Amleto o del non essere
[TEATRO]
ROMA- L’Amleto di Armando Pugliese ha salutato il pubblico romano del teatro Quirino lo scorso 7 febbraio. Prossima e ultima tappa della tournée per la compagnia KHORA.teatro sarà Bergamo.
L’impresa del regista è audace: un testo sacro impreziosito dalla traduzione italiana di Eugenio Montale, un cast di attori esperti accanto a giovani belli e conosciuti, musiche dei Massive Attack da amalgamare ad una tragedia che vive da quattrocento anni.
Quando il sipario va su, una scena buia lascia filtrare un raggio lunare sul letto di ospedale in cui riposa, in un sonno tormentato, il principe di Danimarca (Alessandro Preziosi). Seduto nell’ombra il fedele amico Orazio (Marius Bizau) è insieme ad Amleto testimone dell’apparizione del fantasma del vecchio re ucciso dall’usurpatore del regno. La presentazione del personaggio allude chiaramente ad uno stato di pazzia, con il letto di ospedale e un Amleto in pigiama bianco che sa di manicomio.
La tragedia inizia in media res, dalla rivelazione che fa scattare l’azione, o meglio, dovrebbe. Tutta l’opera, è arcinoto, ruota intorno all’esitazione del giovane che vorrebbe vendicare l’oltraggiosa morte del padre, ma che, assalito dal dubbio, non riesce a trasformare la volontà in azione. È l’intelletto di Amleto stesso il grande ostacolo: egli è preda del suo fine ragionare che si annoda imprigionando la decisione di agire. Sebbene il protagonista non riesca a realizzare i suoi propositi, il personaggio concepito da Shakespeare è tutt’altro che piatto o inetto, anzi, è il ritratto fiero di ciò che l’uomo è, un vortice di emozioni, passione e ragione che se ne combattono il controllo.

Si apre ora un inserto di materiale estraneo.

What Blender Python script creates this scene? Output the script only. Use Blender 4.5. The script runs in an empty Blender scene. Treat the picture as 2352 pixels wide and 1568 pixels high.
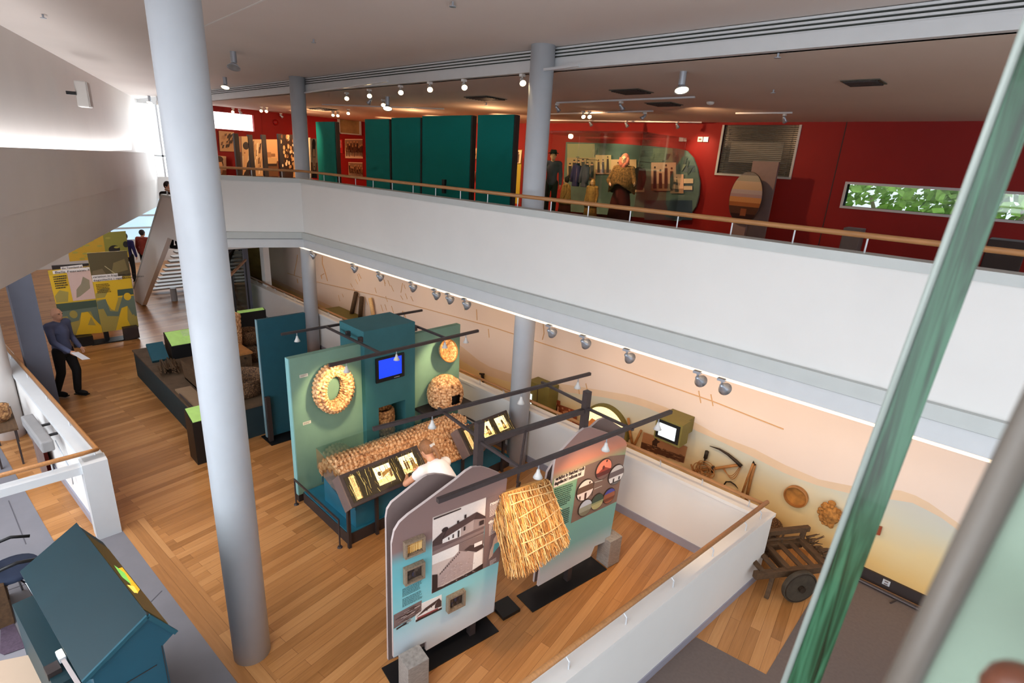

Purtroppo la versione di Preziosi è un Amleto che non arriva al cuore. La sua recitazione, pur mantenendosi ad un buon livello che rivaluta la versione televisiva, non ha la capacità di entrare nel profondo del personaggio. Il pubblico assiste, ma non partecipa, perché l’interpretazione di tutti sembra restare confinata alla parola, dunque fuori dagli attori. Vengono costruiti personaggi che non si incarnano mai in uomini. I dialoghi sono condotti a perfezione, ma si avvicinano ad un manierismo con poca passione. Anche Ofelia (Silvia Siravo) lascia perplessi. In scena sembra di vedere un’adolescente che sbuffa contro i richiami del padre, il ridicolamente verboso Polonio (Ugo Maria Morosi, senza dubbio il migliore in scena) e che siede scomposta gesticolando. Più convincente, invece, quando è vittima della sua dolce e struggente pazzia, quando si trasforma in bambina che riempie l’aria di ghirlande floreali e filastrocche. Gli stessi difetti si ritrovano nei restanti personaggi, per cui la regina Gertrude (Carla Cassola) non lascia affatto avvertire la lacerazione che pure dovrebbe vivere, e il re usurpatore Claudio (Francesco Biscione) non sembra nemmeno appartenere al mondo degli altri, quasi gli avvenimenti non riguardassero le sue sorti.
Ciò che invece lascia molto colpiti è l’ambientazione scenica. Un pannello scuro sul fondo scorre lasciando intravedere paesaggi formali o appena percepibili. Mobili austeri e moderni contrastano felicemente con i costumi seicenteschi, sontuosissimi. Gli attori stessi se ne servono per creare di volta in volta spazi diversi, per cui dalla camera della regina, o dalla sala del castello si passa al cimitero dove un vecchio becchino si burla del teschio di Yorik, il buffone di corte amato da Amleto. Il gioco di luci unito alle musiche dei Massive Attack riescono a riempire l’aria di quel pathos che non arriva a sufficienza dai personaggi.
Nella sua totalità lo spettacolo è buono senza impressionare: proprio come il principe di Danimarca le sue potenzialità restano inespresse e, tra l’essere un flop e il non essere un opera memorabile, si rivolge decisamente verso quest’ultima interpretazione.